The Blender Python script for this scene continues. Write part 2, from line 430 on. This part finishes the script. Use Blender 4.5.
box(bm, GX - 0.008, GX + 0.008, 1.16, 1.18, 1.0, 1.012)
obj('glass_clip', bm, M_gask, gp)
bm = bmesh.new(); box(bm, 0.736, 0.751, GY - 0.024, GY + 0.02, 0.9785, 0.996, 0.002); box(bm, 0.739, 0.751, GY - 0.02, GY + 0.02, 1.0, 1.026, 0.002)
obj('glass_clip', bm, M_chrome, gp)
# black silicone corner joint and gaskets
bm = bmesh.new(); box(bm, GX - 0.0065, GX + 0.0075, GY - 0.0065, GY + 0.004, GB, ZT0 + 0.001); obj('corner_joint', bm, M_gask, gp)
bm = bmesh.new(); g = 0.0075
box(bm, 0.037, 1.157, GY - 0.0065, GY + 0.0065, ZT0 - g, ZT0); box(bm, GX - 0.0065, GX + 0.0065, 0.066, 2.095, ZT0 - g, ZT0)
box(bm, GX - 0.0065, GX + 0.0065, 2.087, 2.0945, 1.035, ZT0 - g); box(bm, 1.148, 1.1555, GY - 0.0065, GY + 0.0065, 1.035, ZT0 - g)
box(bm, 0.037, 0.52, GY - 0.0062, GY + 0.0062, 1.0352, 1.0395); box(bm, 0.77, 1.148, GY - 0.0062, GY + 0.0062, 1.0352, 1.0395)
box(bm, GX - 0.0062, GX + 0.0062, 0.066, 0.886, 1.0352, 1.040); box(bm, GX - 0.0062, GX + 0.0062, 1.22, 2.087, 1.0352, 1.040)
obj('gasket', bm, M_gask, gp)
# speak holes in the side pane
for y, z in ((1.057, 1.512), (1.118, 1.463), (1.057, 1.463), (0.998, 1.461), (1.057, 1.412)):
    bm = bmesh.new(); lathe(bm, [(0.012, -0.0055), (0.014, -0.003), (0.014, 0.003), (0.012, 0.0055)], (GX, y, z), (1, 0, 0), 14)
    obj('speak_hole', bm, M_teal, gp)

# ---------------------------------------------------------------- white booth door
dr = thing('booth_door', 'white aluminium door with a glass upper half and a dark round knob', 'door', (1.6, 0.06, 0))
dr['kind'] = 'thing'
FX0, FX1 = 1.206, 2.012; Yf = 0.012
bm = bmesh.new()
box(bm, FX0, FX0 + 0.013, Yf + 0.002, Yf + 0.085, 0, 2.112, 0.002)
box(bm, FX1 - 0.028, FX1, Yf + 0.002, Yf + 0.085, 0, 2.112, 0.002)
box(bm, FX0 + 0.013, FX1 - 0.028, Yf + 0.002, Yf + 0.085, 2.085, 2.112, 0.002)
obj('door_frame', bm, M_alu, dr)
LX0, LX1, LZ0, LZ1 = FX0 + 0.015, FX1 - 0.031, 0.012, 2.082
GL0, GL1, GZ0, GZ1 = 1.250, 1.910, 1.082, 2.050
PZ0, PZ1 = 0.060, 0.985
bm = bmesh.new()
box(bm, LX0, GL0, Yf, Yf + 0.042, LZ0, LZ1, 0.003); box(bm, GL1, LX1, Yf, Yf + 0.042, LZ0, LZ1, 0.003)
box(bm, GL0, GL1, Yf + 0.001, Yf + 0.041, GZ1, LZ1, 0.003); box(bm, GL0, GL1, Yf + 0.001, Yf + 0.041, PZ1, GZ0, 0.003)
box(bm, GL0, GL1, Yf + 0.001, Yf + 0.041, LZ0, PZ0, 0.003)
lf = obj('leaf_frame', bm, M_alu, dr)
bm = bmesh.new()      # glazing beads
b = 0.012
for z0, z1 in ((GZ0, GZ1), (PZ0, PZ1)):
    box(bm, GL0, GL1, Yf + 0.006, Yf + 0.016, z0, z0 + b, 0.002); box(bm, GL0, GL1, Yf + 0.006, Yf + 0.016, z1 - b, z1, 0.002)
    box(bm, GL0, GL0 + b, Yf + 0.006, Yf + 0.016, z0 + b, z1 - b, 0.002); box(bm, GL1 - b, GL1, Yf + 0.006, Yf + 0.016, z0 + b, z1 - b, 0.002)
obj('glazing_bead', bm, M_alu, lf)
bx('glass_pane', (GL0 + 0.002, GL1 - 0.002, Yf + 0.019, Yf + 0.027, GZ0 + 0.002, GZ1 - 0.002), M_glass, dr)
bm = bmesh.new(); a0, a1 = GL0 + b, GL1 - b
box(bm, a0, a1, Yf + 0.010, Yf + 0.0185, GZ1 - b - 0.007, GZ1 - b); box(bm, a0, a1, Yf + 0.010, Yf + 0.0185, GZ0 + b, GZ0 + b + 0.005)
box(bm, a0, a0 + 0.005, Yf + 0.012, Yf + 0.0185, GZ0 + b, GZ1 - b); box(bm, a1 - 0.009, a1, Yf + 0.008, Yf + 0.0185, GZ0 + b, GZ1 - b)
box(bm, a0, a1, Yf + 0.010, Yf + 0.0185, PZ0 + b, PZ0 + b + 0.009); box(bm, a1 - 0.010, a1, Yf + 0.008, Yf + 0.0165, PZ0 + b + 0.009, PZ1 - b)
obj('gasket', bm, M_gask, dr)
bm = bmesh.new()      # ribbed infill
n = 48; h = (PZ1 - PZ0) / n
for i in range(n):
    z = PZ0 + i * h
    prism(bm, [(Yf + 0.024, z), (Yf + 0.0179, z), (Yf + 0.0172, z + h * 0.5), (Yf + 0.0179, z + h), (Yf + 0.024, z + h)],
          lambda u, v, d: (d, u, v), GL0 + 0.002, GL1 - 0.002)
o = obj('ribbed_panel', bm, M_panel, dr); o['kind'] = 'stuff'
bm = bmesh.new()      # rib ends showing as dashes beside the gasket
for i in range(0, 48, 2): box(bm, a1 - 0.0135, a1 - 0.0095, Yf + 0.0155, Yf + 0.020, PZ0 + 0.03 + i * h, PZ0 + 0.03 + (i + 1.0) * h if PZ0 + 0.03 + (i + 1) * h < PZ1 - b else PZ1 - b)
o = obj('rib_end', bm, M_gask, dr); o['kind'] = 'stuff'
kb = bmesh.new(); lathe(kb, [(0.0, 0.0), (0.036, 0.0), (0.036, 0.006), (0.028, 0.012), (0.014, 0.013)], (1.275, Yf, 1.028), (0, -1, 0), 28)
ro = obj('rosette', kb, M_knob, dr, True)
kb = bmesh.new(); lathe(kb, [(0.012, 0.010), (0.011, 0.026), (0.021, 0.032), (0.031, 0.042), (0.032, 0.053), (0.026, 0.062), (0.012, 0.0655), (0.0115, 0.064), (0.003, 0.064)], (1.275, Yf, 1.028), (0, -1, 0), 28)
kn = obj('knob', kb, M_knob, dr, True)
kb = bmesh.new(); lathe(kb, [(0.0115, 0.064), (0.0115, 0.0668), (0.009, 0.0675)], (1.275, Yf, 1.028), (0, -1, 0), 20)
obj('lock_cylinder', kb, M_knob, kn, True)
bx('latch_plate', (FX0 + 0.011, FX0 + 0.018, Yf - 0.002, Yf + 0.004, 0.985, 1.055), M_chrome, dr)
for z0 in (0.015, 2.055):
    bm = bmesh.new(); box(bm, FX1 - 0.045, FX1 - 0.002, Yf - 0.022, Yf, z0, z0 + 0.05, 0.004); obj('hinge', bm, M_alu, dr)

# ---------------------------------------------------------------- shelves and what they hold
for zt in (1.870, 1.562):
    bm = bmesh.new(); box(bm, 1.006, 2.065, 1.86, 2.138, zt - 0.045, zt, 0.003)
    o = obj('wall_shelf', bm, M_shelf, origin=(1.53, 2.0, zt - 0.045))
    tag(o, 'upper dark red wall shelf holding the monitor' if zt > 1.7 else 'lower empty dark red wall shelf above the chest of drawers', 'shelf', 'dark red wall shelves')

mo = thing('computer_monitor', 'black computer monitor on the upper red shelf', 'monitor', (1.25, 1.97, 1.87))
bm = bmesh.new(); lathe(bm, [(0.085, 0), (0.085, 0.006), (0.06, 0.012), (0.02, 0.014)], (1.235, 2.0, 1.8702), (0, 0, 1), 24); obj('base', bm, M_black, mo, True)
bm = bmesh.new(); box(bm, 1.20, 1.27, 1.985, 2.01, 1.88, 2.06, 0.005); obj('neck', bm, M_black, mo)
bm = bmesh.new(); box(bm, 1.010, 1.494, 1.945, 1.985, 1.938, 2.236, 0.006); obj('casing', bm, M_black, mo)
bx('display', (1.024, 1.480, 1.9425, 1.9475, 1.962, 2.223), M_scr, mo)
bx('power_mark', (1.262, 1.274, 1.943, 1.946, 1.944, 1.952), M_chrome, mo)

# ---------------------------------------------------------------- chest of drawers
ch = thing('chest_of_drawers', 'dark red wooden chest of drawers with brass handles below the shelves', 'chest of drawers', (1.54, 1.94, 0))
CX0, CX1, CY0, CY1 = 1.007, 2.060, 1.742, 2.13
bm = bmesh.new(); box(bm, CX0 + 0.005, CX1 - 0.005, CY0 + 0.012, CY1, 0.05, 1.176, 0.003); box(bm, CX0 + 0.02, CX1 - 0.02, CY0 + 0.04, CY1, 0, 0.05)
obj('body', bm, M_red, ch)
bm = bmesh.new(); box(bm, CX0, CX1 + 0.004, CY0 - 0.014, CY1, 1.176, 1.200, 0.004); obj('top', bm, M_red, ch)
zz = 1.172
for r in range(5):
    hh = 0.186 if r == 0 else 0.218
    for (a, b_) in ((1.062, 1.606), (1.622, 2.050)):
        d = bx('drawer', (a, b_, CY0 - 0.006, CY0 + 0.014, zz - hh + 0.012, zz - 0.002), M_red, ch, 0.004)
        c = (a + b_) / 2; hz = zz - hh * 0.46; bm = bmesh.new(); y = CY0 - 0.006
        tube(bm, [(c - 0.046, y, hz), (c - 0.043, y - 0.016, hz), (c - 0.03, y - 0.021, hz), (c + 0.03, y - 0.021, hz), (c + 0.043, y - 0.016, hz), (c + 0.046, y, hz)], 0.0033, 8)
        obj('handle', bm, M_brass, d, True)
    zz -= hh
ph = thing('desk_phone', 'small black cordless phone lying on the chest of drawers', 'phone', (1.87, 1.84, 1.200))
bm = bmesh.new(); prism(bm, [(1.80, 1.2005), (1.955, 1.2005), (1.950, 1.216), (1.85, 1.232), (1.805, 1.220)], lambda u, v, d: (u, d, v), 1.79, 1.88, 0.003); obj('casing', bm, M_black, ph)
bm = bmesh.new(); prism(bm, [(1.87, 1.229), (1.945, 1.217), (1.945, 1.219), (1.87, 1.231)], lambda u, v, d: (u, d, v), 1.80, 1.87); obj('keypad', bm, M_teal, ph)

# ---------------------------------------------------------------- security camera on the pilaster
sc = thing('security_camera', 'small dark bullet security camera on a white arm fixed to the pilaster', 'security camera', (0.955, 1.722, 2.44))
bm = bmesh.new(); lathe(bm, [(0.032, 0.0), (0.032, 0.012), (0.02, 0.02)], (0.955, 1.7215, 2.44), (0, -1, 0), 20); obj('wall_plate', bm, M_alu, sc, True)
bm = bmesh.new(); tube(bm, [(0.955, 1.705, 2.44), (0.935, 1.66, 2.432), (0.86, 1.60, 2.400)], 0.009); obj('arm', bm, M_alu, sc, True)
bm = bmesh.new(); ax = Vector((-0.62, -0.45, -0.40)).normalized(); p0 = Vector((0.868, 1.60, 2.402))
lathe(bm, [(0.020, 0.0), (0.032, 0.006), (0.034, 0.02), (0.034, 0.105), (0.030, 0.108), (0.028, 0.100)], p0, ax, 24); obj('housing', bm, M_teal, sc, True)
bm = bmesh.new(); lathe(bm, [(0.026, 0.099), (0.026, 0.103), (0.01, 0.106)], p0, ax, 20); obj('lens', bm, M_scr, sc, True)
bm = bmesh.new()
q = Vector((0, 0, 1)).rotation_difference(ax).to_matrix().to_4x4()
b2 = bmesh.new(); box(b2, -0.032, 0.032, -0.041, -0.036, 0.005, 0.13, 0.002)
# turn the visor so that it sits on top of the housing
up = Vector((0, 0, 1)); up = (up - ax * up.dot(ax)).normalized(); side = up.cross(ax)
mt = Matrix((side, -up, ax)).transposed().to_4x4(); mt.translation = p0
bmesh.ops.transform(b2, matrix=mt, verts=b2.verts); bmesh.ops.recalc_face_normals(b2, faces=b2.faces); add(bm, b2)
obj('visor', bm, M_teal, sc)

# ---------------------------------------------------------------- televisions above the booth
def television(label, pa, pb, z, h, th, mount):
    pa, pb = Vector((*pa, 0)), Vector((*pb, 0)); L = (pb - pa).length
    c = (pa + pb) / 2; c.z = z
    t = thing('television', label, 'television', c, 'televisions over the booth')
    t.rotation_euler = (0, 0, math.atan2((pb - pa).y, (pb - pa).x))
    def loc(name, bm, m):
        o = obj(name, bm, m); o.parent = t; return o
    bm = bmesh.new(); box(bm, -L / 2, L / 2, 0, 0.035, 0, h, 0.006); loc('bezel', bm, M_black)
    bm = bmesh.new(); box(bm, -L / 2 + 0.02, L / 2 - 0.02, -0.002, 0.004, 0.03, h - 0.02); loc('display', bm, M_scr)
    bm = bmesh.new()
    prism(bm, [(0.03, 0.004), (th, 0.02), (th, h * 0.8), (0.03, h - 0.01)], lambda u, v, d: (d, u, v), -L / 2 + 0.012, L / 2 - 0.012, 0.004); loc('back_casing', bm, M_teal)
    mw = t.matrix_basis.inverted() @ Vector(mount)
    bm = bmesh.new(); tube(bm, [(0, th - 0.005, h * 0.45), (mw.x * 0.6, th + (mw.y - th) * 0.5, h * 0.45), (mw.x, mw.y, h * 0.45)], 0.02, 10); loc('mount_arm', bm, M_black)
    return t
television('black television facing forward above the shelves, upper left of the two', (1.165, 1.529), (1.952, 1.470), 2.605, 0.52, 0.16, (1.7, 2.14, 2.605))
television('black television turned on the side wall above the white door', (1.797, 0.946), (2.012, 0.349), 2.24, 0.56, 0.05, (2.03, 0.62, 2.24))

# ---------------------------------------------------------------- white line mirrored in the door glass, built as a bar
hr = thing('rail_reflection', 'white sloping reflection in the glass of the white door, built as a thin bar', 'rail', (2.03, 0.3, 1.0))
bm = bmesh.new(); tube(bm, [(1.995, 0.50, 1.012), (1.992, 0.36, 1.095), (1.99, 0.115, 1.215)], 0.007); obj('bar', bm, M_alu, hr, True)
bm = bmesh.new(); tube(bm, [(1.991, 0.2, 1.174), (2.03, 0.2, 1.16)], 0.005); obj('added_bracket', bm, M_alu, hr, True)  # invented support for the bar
■ ■ ■ ■ ■ ■ ■
» **Instruction**
Return, please, the lines of the data from the first through the line containing "obj('speak_hole', bm, M_teal, gp)", both kept, exactly as they stand and nothing more.

» **Final result**
The Blender Python script for this scene continues. Write part 2, from line 430 on. This part finishes the script. Use Blender 4.5.
box(bm, GX - 0.008, GX + 0.008, 1.16, 1.18, 1.0, 1.012)
obj('glass_clip', bm, M_gask, gp)
bm = bmesh.new(); box(bm, 0.736, 0.751, GY - 0.024, GY + 0.02, 0.9785, 0.996, 0.002); box(bm, 0.739, 0.751, GY - 0.02, GY + 0.02, 1.0, 1.026, 0.002)
obj('glass_clip', bm, M_chrome, gp)
# black silicone corner joint and gaskets
bm = bmesh.new(); box(bm, GX - 0.0065, GX + 0.0075, GY - 0.0065, GY + 0.004, GB, ZT0 + 0.001); obj('corner_joint', bm, M_gask, gp)
bm = bmesh.new(); g = 0.0075
box(bm, 0.037, 1.157, GY - 0.0065, GY + 0.0065, ZT0 - g, ZT0); box(bm, GX - 0.0065, GX + 0.0065, 0.066, 2.095, ZT0 - g, ZT0)
box(bm, GX - 0.0065, GX + 0.0065, 2.087, 2.0945, 1.035, ZT0 - g); box(bm, 1.148, 1.1555, GY - 0.0065, GY + 0.0065, 1.035, ZT0 - g)
box(bm, 0.037, 0.52, GY - 0.0062, GY + 0.0062, 1.0352, 1.0395); box(bm, 0.77, 1.148, GY - 0.0062, GY + 0.0062, 1.0352, 1.0395)
box(bm, GX - 0.0062, GX + 0.0062, 0.066, 0.886, 1.0352, 1.040); box(bm, GX - 0.0062, GX + 0.0062, 1.22, 2.087, 1.0352, 1.040)
obj('gasket', bm, M_gask, gp)
# speak holes in the side pane
for y, z in ((1.057, 1.512), (1.118, 1.463), (1.057, 1.463), (0.998, 1.461), (1.057, 1.412)):
    bm = bmesh.new(); lathe(bm, [(0.012, -0.0055), (0.014, -0.003), (0.014, 0.003), (0.012, 0.0055)], (GX, y, z), (1, 0, 0), 14)
    obj('speak_hole', bm, M_teal, gp)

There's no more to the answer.